Task prompt:
Of the records that follow, copy only the lines from the line containing "Generate a Blender" to the line containing "LAMP = 26.0", both included, exactly as written.
= = =
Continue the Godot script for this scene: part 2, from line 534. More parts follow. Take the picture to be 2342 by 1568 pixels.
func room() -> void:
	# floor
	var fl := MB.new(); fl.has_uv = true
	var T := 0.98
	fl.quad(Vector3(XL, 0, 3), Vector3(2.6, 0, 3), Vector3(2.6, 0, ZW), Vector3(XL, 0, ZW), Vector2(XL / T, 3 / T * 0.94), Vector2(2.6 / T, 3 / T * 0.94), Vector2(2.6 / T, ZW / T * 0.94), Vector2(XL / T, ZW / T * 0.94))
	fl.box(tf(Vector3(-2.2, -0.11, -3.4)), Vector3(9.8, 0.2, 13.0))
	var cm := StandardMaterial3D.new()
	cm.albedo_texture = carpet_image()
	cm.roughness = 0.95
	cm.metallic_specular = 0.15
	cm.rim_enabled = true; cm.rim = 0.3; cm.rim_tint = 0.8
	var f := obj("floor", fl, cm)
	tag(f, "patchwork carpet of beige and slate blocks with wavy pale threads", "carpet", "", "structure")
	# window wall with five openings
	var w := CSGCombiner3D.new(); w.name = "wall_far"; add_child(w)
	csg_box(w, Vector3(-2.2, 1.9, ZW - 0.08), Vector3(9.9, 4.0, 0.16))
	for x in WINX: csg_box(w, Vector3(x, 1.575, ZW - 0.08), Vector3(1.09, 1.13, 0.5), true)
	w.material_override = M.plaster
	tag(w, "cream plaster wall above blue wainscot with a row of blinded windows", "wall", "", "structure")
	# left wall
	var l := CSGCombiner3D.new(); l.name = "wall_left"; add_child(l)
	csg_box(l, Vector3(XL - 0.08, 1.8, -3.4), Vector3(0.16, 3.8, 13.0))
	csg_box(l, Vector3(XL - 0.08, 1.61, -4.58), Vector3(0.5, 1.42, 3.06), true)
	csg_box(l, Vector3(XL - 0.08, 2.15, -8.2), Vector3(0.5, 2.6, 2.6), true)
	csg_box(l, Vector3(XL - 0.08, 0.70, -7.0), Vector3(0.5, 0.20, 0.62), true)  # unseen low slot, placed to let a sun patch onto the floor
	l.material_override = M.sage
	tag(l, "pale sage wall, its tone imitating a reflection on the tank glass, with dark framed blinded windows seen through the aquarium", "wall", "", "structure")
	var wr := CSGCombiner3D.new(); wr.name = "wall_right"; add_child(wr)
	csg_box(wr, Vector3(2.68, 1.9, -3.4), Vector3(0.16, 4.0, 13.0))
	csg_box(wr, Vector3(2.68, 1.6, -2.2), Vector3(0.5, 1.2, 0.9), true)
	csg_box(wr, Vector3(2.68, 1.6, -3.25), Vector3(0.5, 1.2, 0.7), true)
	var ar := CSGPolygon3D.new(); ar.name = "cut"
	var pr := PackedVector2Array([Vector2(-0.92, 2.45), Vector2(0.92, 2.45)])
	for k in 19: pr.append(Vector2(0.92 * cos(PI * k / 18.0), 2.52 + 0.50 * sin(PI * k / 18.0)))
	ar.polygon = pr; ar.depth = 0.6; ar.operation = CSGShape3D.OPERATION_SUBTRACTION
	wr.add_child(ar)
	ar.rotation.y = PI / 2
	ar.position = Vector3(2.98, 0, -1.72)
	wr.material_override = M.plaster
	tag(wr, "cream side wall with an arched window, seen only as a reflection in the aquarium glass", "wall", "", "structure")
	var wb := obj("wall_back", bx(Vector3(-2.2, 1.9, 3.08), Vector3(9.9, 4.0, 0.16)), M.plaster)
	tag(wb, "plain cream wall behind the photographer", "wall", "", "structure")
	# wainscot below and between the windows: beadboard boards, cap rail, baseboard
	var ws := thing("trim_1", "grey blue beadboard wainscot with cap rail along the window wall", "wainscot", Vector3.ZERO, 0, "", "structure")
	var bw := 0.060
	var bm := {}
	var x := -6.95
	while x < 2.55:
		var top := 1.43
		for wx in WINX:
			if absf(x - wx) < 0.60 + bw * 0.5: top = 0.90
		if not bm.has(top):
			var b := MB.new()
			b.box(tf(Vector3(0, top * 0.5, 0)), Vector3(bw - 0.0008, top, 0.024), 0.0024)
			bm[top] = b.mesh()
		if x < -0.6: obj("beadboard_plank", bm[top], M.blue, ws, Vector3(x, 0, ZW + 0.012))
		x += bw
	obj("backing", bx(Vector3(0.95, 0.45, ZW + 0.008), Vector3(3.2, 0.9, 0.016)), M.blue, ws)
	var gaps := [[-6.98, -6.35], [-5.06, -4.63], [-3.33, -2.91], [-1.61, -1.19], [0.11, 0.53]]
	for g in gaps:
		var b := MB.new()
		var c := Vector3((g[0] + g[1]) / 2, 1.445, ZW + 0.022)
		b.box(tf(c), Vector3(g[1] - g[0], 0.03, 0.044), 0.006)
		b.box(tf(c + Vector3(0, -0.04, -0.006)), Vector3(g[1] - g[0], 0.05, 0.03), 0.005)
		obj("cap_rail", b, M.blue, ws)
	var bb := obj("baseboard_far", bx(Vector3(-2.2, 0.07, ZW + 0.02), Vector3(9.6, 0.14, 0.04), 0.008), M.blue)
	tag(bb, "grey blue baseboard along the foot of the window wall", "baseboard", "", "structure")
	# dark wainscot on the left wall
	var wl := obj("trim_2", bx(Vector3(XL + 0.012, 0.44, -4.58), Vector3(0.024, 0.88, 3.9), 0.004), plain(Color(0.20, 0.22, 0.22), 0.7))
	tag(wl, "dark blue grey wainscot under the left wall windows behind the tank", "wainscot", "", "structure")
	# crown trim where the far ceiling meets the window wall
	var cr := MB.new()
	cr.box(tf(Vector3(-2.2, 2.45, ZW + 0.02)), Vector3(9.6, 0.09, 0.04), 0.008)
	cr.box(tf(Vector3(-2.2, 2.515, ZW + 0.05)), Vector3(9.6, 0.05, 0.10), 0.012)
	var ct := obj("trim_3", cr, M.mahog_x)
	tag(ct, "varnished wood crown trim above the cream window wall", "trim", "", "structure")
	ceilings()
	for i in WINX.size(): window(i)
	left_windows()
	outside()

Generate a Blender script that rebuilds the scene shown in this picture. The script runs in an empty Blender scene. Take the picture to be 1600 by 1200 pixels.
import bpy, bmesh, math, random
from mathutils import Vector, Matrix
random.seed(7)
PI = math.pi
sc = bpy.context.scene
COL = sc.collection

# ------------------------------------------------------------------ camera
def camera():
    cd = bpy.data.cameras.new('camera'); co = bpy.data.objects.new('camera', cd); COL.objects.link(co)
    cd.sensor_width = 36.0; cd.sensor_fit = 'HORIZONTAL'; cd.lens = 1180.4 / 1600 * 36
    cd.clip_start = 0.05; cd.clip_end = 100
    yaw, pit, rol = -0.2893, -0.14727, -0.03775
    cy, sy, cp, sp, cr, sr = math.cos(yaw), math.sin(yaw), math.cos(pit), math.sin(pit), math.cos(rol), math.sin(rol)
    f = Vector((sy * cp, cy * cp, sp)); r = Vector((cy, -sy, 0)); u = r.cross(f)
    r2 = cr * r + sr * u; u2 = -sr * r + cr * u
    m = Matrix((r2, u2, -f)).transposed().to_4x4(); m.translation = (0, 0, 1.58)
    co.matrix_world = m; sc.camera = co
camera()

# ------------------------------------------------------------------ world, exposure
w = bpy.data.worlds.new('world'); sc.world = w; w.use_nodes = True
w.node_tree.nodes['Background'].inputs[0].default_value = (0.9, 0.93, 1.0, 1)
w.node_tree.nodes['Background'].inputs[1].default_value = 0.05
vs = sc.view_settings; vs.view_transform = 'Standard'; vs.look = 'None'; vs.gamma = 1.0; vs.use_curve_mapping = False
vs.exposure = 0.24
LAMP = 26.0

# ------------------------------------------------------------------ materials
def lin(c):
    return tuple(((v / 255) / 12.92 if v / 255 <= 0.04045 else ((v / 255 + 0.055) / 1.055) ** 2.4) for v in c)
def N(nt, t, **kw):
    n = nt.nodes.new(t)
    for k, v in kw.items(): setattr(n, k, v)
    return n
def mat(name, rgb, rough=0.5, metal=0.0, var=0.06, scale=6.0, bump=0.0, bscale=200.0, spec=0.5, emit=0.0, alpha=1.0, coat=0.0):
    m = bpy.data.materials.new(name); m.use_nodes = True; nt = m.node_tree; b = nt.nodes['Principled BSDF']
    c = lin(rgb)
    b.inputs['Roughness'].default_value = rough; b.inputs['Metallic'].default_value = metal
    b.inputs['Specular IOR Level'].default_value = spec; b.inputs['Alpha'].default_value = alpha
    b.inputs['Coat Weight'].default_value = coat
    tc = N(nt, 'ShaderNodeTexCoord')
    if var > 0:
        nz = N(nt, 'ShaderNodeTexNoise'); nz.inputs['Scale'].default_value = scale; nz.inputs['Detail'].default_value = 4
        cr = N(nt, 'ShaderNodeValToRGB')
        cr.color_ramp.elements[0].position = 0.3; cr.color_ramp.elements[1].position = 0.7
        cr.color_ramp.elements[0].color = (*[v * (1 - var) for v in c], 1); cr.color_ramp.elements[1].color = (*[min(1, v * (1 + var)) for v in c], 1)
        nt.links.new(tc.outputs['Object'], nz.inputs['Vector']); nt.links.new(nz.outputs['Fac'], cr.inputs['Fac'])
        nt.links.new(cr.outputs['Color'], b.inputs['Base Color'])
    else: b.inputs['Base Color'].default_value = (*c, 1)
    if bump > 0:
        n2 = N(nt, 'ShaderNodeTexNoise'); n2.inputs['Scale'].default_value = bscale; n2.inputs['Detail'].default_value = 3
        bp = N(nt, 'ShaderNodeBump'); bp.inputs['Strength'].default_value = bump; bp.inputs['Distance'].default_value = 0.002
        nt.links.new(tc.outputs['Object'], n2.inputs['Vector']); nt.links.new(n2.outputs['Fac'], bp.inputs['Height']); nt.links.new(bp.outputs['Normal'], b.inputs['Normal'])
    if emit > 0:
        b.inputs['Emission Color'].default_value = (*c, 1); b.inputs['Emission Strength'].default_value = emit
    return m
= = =
Full response:
Generate a Blender script that rebuilds the scene shown in this picture. The script runs in an empty Blender scene. Take the picture to be 1600 by 1200 pixels.
import bpy, bmesh, math, random
from mathutils import Vector, Matrix
random.seed(7)
PI = math.pi
sc = bpy.context.scene
COL = sc.collection

# ------------------------------------------------------------------ camera
def camera():
    cd = bpy.data.cameras.new('camera'); co = bpy.data.objects.new('camera', cd); COL.objects.link(co)
    cd.sensor_width = 36.0; cd.sensor_fit = 'HORIZONTAL'; cd.lens = 1180.4 / 1600 * 36
    cd.clip_start = 0.05; cd.clip_end = 100
    yaw, pit, rol = -0.2893, -0.14727, -0.03775
    cy, sy, cp, sp, cr, sr = math.cos(yaw), math.sin(yaw), math.cos(pit), math.sin(pit), math.cos(rol), math.sin(rol)
    f = Vector((sy * cp, cy * cp, sp)); r = Vector((cy, -sy, 0)); u = r.cross(f)
    r2 = cr * r + sr * u; u2 = -sr * r + cr * u
    m = Matrix((r2, u2, -f)).transposed().to_4x4(); m.translation = (0, 0, 1.58)
    co.matrix_world = m; sc.camera = co
camera()

# ------------------------------------------------------------------ world, exposure
w = bpy.data.worlds.new('world'); sc.world = w; w.use_nodes = True
w.node_tree.nodes['Background'].inputs[0].default_value = (0.9, 0.93, 1.0, 1)
w.node_tree.nodes['Background'].inputs[1].default_value = 0.05
vs = sc.view_settings; vs.view_transform = 'Standard'; vs.look = 'None'; vs.gamma = 1.0; vs.use_curve_mapping = False
vs.exposure = 0.24
LAMP = 26.0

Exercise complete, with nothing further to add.